ZANU led by Robert Mugabe won a British supervised election in 1980. Soon after independence Mugabe hires North Korea to train the brutal fifth Brigade. Joshua Nkomo and other ZAPU senior members are invited into government. Shortly thereafter they are dismissed on flimsy allegations of harbouring arms of war. The government swiftly moves in to confiscate properties including farms belonging to ZAPU. In a public statement in 1982, Mugabe states that, “ZAPU and its leader, Joshua Nkomo, are like a cobra in a house. The only way to deal effectively with a snake is to strike and destroy its head. Early 1982, the fifth Brigade, in an operation codenamed, gukurahundi (wipe out the rubbish) is unleashed into Matabeleland and the Midlands provinces in search of dissident elements. The gukurahundi murder, rape and torture those accused of harbouring dissidents. Thousands of ZAPU civilian supporters are killed in what was later acknowledged by Mugabe as a moment of madness being the years, 1982 to December 1987.

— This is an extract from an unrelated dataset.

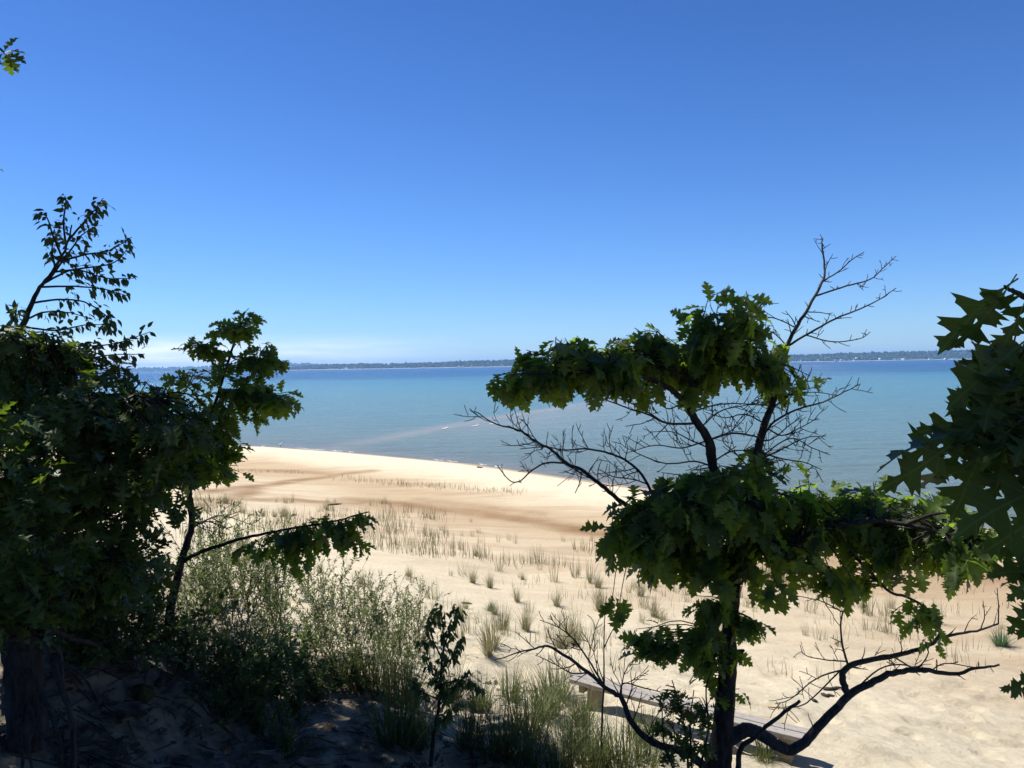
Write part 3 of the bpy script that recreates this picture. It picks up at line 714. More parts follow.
pxclump(f1, f1, [(240, 325, 22, 11), (246, 314, 12, 7), (215, 372, 14, 10), (262, 378, 16, 12), (228, 326, 12, 10), (250, 330, 12, 10), (198, 346, 22, 12), (210, 352, 14, 10), (185, 378, 20, 12), (200, 390, 10, 10), (190, 372, 12, 8), (258, 352, 18, 16), (250, 358, 20, 10), (285, 364, 12, 6), (268, 366, 12, 8), (255, 392, 34, 16), (275, 402, 24, 16), (240, 412, 28, 18), (290, 404, 12, 10), (222, 425, 18, 14), (228, 388, 10, 10)], YL, .22, 25, .115, OAK, A, nl=5)
o = f1.build('foliage', M['oak_leaf'], lo); o['label'] = 'airy top clusters of lobed leaves'
f1 = MB(); t1 = MB()
pxclump(f1, f1, [(190, 445, 36, 22), (205, 462, 30, 20), (228, 472, 18, 10), (180, 470, 26, 12), (235, 452, 10, 10), (165, 455, 20, 16), (215, 440, 24, 16)], YL, .3, 26, .12, OAK, A, nl=6)
o = f1.build('foliage', M['oak_leaf'], lo); o['label'] = 'dense dark leaf mass at the fork'
f1 = MB(); t1 = MB()
pxclump(f1, f1, [(262, 540, 18, 12), (280, 548, 20, 14), (300, 540, 22, 16), (318, 520, 14, 7), (330, 528, 20, 16), (352, 530, 18, 20), (366, 516, 12, 10), (345, 545, 12, 12), (285, 562, 10, 8), (308, 560, 10, 8), (320, 545, 14, 12)], YL - .3, .2, 16, .12, OAK, A, nl=5, down=.6)
o = f1.build('foliage', M['oak_leaf'], lo); o['label'] = 'drooping leaf spray at the end of the side branch'

# ------------------------------------------------------------------ big shading oak, trunk at the left edge
YT = 3.6
gb = at(22, 768, YT); gb = np.array([gb[0] - .1, gb[1], gz(gb[0] - .1, gb[1]) - .12])
bo = thing('oak_tree', gb, 'big oak with thick dark trunk and exposed roots, dense leaf mass filling one side', 'tree')
ATT = []
P = curve(np.array([gb, at(26, 745, YT), at(24, 690, YT), at(20, 640, YT), at(5, 560, YT), at(-40, 440, YT + .1), at(-110, 300, YT + .2), at(-200, 120, YT + .3), at(-260, -60, YT)]), 7, .006)
tr = MB(); tr.tube(P, np.interp(np.linspace(0, 1, len(P)), [0, .12, .25, .5, 1], [.13, .088, .082, .08, .06]), 14)
tr.build('trunk', M['bark'], bo); ATT.append(P)
for pts, w0, w1 in (([(45, 640), (62, 690), (72, 720), (74, 768), (78, 810)], 12, 9), ([(30, 660), (48, 700), (62, 745), (60, 800)], 9, 6), ([(20, 690), (32, 725), (52, 748), (70, 790)], 10, 6), ([(12, 700), (10, 730), (20, 760), (18, 800)], 9, 5), ([(35, 690), (38, 720), (28, 745), (36, 790)], 7, 4), ([(44, 650), (58, 662), (75, 668), (92, 690)], 7, 4)):
    limb('root', pts, YT - .25, YT - .35, w0 * .62, w1 * .62, bo, n=4)
limb('branch', [(28, 640), (46, 642), (60, 652), (63, 690)], YT, YT + .1, 6, 5, bo, 'bark_dead')
limb('branch', [(26, 640), (50, 632), (75, 640), (100, 645)], YT, YT + .4, 11, 5, bo)
B1 = [limb('branch', [(-2, 560), (40, 520), (90, 490), (140, 470), (180, 440)], YT, YT + 1.2, 9, 3, bo), limb('branch', [(-30, 460), (20, 420), (70, 400), (120, 395), (165, 400)], YT + .1, YT + .9, 8, 3, bo), limb('branch', [(-70, 380), (-20, 350), (30, 345), (70, 350)], YT + .2, YT + .7, 5, 2.5, bo), limb('branch', [(5, 590), (60, 570), (110, 575), (150, 585)], YT, YT + .9, 10, 3, bo)]
MASS = [(15, 350, 45, 28), (50, 352, 36, 24), (20, 400, 60, 45), (75, 385, 45, 32), (110, 405, 40, 32), (140, 395, 30, 20), (60, 440, 75, 45), (130, 440, 55, 45), (175, 425, 34, 26), (195, 440, 22, 30), (165, 470, 40, 28), (40, 500, 70, 45), (110, 500, 60, 40), (150, 520, 26, 22), (35, 560, 55, 36), (95, 560, 55, 36), (140, 560, 26, 26), (20, 605, 40, 22), (60, 600, 40, 16), (10, 520, 30, 40), (12, 580, 30, 30), (80, 585, 50, 26), (125, 590, 30, 18), (12, 440, 34, 36, -.95), (15, 500, 40, 40, -1.0), (22, 550, 40, 36, -1.0), (30, 595, 40, 22, -1.0), (14, 615, 26, 14, -1.0)]
f1 = MB(); t1 = MB(); A = np.concatenate(ATT)
pxclump(f1, t1, MASS, YT + .6, .55, 15, .125, OAKF, A, nl=6)
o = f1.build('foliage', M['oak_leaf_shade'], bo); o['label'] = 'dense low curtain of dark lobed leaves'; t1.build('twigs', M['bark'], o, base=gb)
# high crown, mostly above and beside the view; clumps placed to shade the foreground
f1 = MB(); t1 = MB()
CR = [(-7.0, 6.8, 9.3, 1.5), (-8.4, 9.2, 9.0, 1.8), (-6.2, 4.2, 9.6, 1.6), (-4.6, 2.4, 9.9, 1.5), (-3.3, 3.2, 10.2, 1.3), (-1.9, 4.6, 10.8, 1.3), (-3.2, 5.0, 10.9, 1.3), (-2.2, 2.0, 10.2, 1.4), (-1.2, 4.8, 10.9, .9), (-7.5, 7.8, 7.4, 1.2), (-9.8, 11.2, 9.0, 1.7), (-5.2, -.5, 9.6, 1.8), (-1.6, -1.0, 10.0, 1.8), (.4, 1.6, 10.2, 1.4), (-2.7, 6.6, 11.2, 1.0), (-1.5, 6.2, 11.1, .95), (-4.7, 8.2, 11.2, .9), (-3.9, 7.4, 11.2, .9), (-3.6, 5.8, 10.4, 1.0), (-3.4, 6.8, 11.2, 1.1), (-6.3, 8.2, 10.6, 1.0), (-5.0, 6.9, 10.9, 1.1), (-6.6, 5.6, 8.0, 1.2), (-5.0, 4.4, 8.8, 1.1), (-8.2, 8.6, 7.0, 1.3), (-9.2, 10.2, 7.4, 1.3)]
top = P[-1] * 0 + ATT[0][-1]
for (x, y, z, r_) in CR:
    c = np.array([x, y, z]); lb = curve([ATT[0][-8], (ATT[0][-8] + c) / 2 + np.array([0, 0, .5]), c], 6, .02)
    mb = MB(); mb.tube(lb, seg_r(lb, .07, .02), 6); mb.build('branch', M['bark'], bo)
    for q in range(int(29 * r_ * r_)):
        u = nrm(rvec()) * rnd.random() ** .4; p = c + u * np.array([r_, r_, r_ * .6])
        qv = p - CAM; zf = qv @ f_
        if zf > .3 and 512 + F * (qv @ rv) / zf > -.75 * F / zf and 384 - F * (qv @ uv) / zf > -.75 * F / zf: continue
        a = lb[rnd.randrange(len(lb) // 2, len(lb))]
        t1.tube(np.array([a, (a + p) / 2 + rvec() * .1, p]), [.012, .007, .003], 4, False)
        for e in range(4):
            rosette(f1, t1, p + rvec() * .22, nrm(p - c), .21, OAK, 6, .4)
# shoot tip that hangs into the upper corner of the view
tip = at(4, 52, 3.2)
lb = curve([np.array([-3.3, 3.2, 9.4]), at(-60, -40, 3.2), at(-20, 30, 3.2), tip], 5)
mb = MB(); mb.tube(lb, seg_r(lb, .02, .004), 5); mb.build('branch', M['bark'], bo)
for (dx, dz) in ((1, -.35), (.9, .1), (.6, -.8), (.2, -1), (-.5, -.6), (-.8, .2), (.3, .5)):
    leaf(f1, tip + np.array([dx, 0, dz]) * .012, np.array([dx, rnd.uniform(-.4, .4), dz]), np.array([.1, -.7, .7]), .085, OAK, .5)
o = f1.build('foliage', M['oak_leaf_shade'], bo); o['label'] = 'high spreading crown, one leafy tip hanging into the sky corner'; t1.build('twigs', M['bark'], o, base=gb)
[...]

Joshua Nkomo returns from exile in 1986. After negotiations and consultations, on 22nd of December 1987, Joshua Nkomo leader of ZAPU and Robert Mugabe leader of what started in 1963 as a breakaway faction that later formed itself into ZANU, and the then ruling party sign an agreement popularly known as the 1987 Unity Accord. Ongoing massacres in Matabeleland and the Midlands are then halted.
In correctly redefining this day, it is important that Zimbabweans realise and appreciate that it is not the signing of the paper or agreement that makes this day important rather the events that led to the signing of the accord. The 22nd of December must now therefore be redefined as a commemorative day for all those who were murdered for their political opinion and membership of a political party that authored and gave birth to our independence. This is our own holocaust day, and there is nothing worth dancing about on this day. An appropriate remembrance of those who lost their lives, those who were raped and those who were tortured by government sponsored terrorists is surely not a multitude of musicians and bands dancing to some skokocha tunes from morning to morning in a stadium in our city of Mutate.

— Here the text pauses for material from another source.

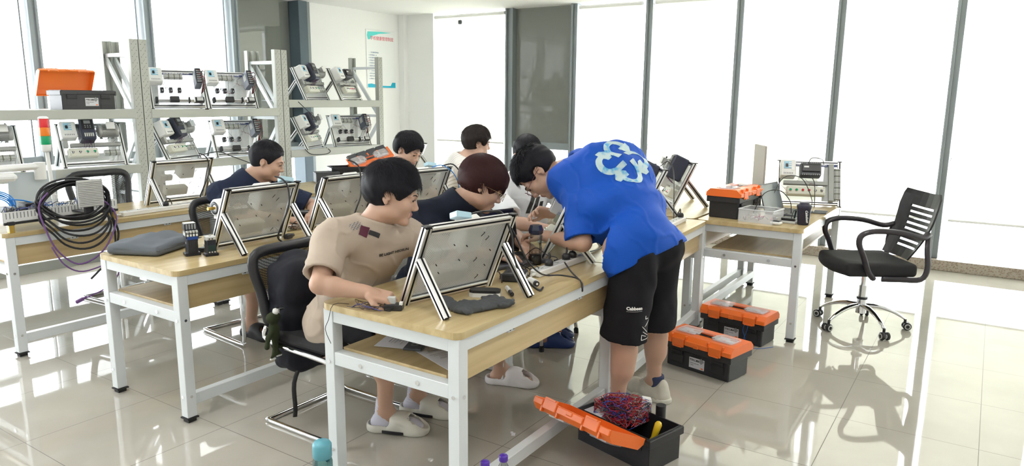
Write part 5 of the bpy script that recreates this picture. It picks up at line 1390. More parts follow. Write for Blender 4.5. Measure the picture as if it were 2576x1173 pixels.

It is now public knowledge that Dumiso Dabengwa has led a successful reversal of that deal and pulled ZAPU out of the 1987 unity accord. This renders the unity accord defunct and over. Anyone who continues to dance and party, in commemoration of the day they married a partner who has long since divorced them will surely have their state of mind questioned. There is no more unity to celebrate and surely there is no wisdom whatsoever in the continued wild revelry and partying for a unity accord that has long been terminated and died.